EXERCISE INSTRUCTIONS:
Transcribe the entries below exactly; leave every image out.

(Scene modeling code data)
┌──

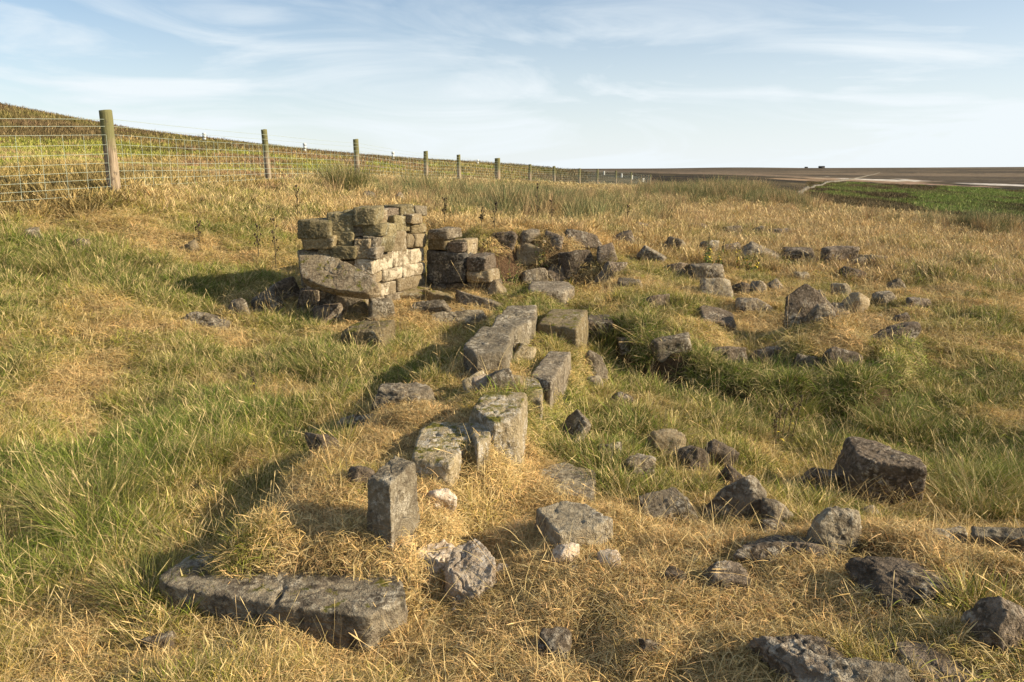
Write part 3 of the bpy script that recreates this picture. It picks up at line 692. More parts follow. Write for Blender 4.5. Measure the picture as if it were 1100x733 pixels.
S('boulder', 812, 934, 676, 750, 'gritdark', 55, 'large rough dark boulder at the bottom edge, deep shadow to its left', dr=.9, tilt=(.05, .03), n=52, amp=1.3)
S('boulder', 955, 1062, 692, 742, 'gritdark', 56, 'flat dark boulder with yellow moss at the bottom right edge', dr=.9, tilt=(.05, .03), n=44, amp=1.1, block=.6)
S('boulder', 868, 975, 700, 760, 'grit', 57, 'straw-fringed grey rock wedged between the two bottom edge boulders', dr=.7, tilt=(.05, .03), n=36)
S('long_stone', 1042, 1112, 566, 588, 'gritlight', 58, 'long weathered log-like stone at the right edge', dr=.3, block=.8, yaw=R(-8))
S('fieldstone', 986, 1040, 562, 579, 'grit', 59, 'low grey stone in pale bent grass left of the log-like stone', dr=.6)
S('thin_stone', 597, 634, 438, 470, 'grit', 60, 'thin slanting stone sunk along the right foot of the ridge', dr=.4, yaw=R(-48), block=.7)
S('fieldstone', 619, 654, 377, 404, 'grit', 61, 'small pointed stone with black left face and pale right, right of the ridge', dr=.6, tilt=(0, R(12)), sharp=30)
S('fieldstone', 630, 648, 402, 414, 'gritlight', 62, 'tiny pale stone just below the small pointed one')
S('fieldstone', 652, 684, 420, 431, 'gritdark', 63, 'low dark stone in a tuft right of the thin slanting stone', dr=.5)
hullpx('pointed_boulder', 868, 345, [(866, 304, .18), (842, 340, .05), (844, 319, .12), (904, 341, .10), (886, 319, .22), (868, 345, 0.), (852, 318, .5), (895, 330, .6)], 'gritdark', 64, 'tall triangular dark boulder in the middle of the right rubble')
S('fieldstone', 868, 896, 322, 346, 'grit', 65, 'sloping shoulder stone against the right foot of the triangular boulder', tilt=(0, R(22)), dr=.6)
S('fieldstone', 876, 889, 307, 320, 'grit', 66, 'small stone showing behind the right shoulder of the triangular boulder')
S('fieldstone', 740, 776, 281, 301, 'grit', 67, 'flat slab-topped stone perched at the left end of the right rubble', dr=.9, block=.8, tilt=(0, R(8)))
S('fieldstone', 751, 783, 298, 316, 'gritlight', 68, 'squared light grey stone below the slab-topped perched stone', dr=.7, block=.95, cuts=3)
S('fieldstone', 783, 806, 302, 315, 'gritdark', 69, 'left one of two brown stones right of the squared light grey stone')
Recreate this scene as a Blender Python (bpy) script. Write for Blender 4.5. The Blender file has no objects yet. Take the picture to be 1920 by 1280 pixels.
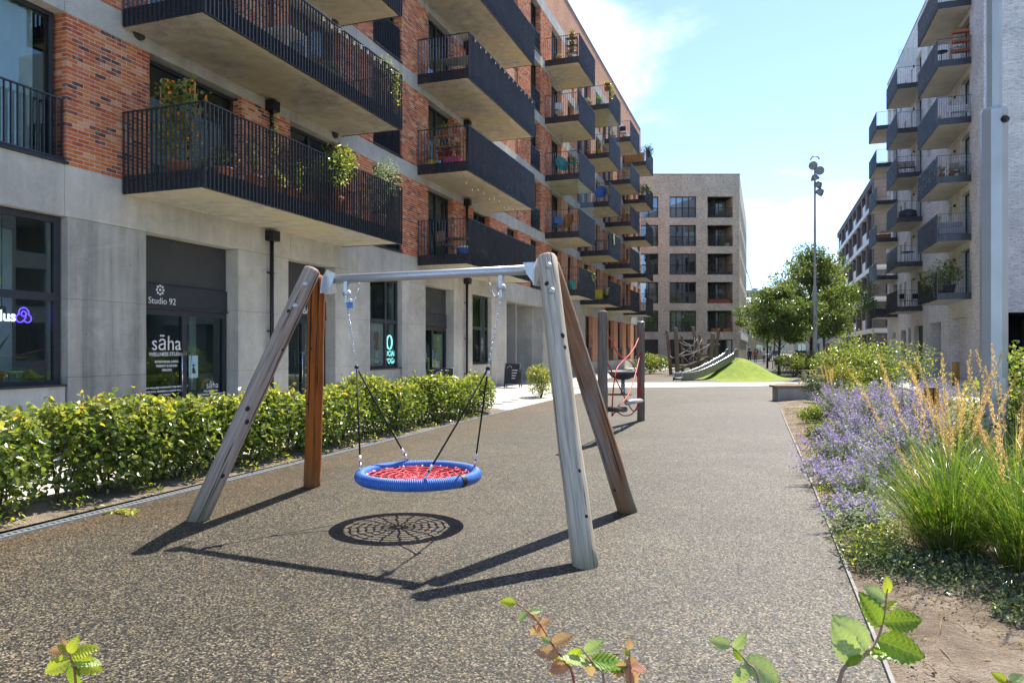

└──

RESPONSE BELOW:
Write part 3 of the bpy script that recreates this picture. It picks up at line 692. More parts follow. Write for Blender 4.5. Measure the picture as if it were 1100x733 pixels.
S('boulder', 812, 934, 676, 750, 'gritdark', 55, 'large rough dark boulder at the bottom edge, deep shadow to its left', dr=.9, tilt=(.05, .03), n=52, amp=1.3)
S('boulder', 955, 1062, 692, 742, 'gritdark', 56, 'flat dark boulder with yellow moss at the bottom right edge', dr=.9, tilt=(.05, .03), n=44, amp=1.1, block=.6)
S('boulder', 868, 975, 700, 760, 'grit', 57, 'straw-fringed grey rock wedged between the two bottom edge boulders', dr=.7, tilt=(.05, .03), n=36)
S('long_stone', 1042, 1112, 566, 588, 'gritlight', 58, 'long weathered log-like stone at the right edge', dr=.3, block=.8, yaw=R(-8))
S('fieldstone', 986, 1040, 562, 579, 'grit', 59, 'low grey stone in pale bent grass left of the log-like stone', dr=.6)
S('thin_stone', 597, 634, 438, 470, 'grit', 60, 'thin slanting stone sunk along the right foot of the ridge', dr=.4, yaw=R(-48), block=.7)
S('fieldstone', 619, 654, 377, 404, 'grit', 61, 'small pointed stone with black left face and pale right, right of the ridge', dr=.6, tilt=(0, R(12)), sharp=30)
S('fieldstone', 630, 648, 402, 414, 'gritlight', 62, 'tiny pale stone just below the small pointed one')
S('fieldstone', 652, 684, 420, 431, 'gritdark', 63, 'low dark stone in a tuft right of the thin slanting stone', dr=.5)
hullpx('pointed_boulder', 868, 345, [(866, 304, .18), (842, 340, .05), (844, 319, .12), (904, 341, .10), (886, 319, .22), (868, 345, 0.), (852, 318, .5), (895, 330, .6)], 'gritdark', 64, 'tall triangular dark boulder in the middle of the right rubble')
S('fieldstone', 868, 896, 322, 346, 'grit', 65, 'sloping shoulder stone against the right foot of the triangular boulder', tilt=(0, R(22)), dr=.6)
S('fieldstone', 876, 889, 307, 320, 'grit', 66, 'small stone showing behind the right shoulder of the triangular boulder')
S('fieldstone', 740, 776, 281, 301, 'grit', 67, 'flat slab-topped stone perched at the left end of the right rubble', dr=.9, block=.8, tilt=(0, R(8)))
S('fieldstone', 751, 783, 298, 316, 'gritlight', 68, 'squared light grey stone below the slab-topped perched stone', dr=.7, block=.95, cuts=3)
S('fieldstone', 783, 806, 302, 315, 'gritdark', 69, 'left one of two brown stones right of the squared light grey stone')
Recreate this scene as a Blender Python (bpy) script. Write for Blender 4.5. The Blender file has no objects yet. Take the picture to be 1920 by 1280 pixels.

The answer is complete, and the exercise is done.